Words: Doug Phillips

Tierra Whack- Link

Everything about Tierra Whack is refreshing, inventive and intentional, even down to how she collaborates. Tierra has been known to feature on other artist’s projects, however as far as her own works go, she’s never bothered collaborating, until now. Not initially clear who the lucky feature is, the lyrics reveal all. ‘You can come build with me’,‘Building up an empire’, ‘Use your imagination’, ‘Build your foundations’.With lyrics this sweet, clean and construction-centric, it’s clear that Tierra Whack’s first collaboration is in fact with Danish toy giant, LEGO. 

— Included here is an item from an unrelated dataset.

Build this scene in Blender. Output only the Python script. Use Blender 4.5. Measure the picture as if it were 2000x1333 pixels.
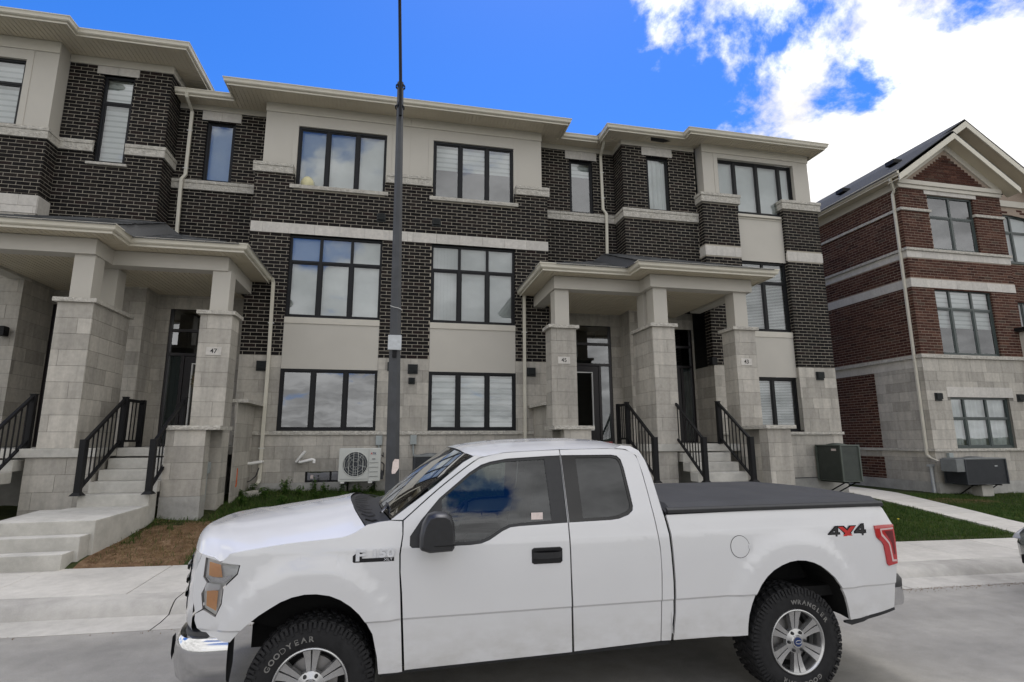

The surreal (because of course it is) video confirms it, as Tierra encourages friendly aliens to ‘build with her’ to make a giant LEGO spaceship and explore an imagination-nebula, before crashing back to where she started. LEGO must have recognised her vivid imagination and child-like creative tendencies and made a genius decision to essentially commission her for a fresh, relevant LEGO theme song. 

‘Link’ is much like Tierra’s other bouncy, bubbly alt hip-hop bangers; cute melodies from the instrumental, song-like rapping, booming kick beats and a clear impression of fun. All of which is of course totally perfect for the LEGO partnership.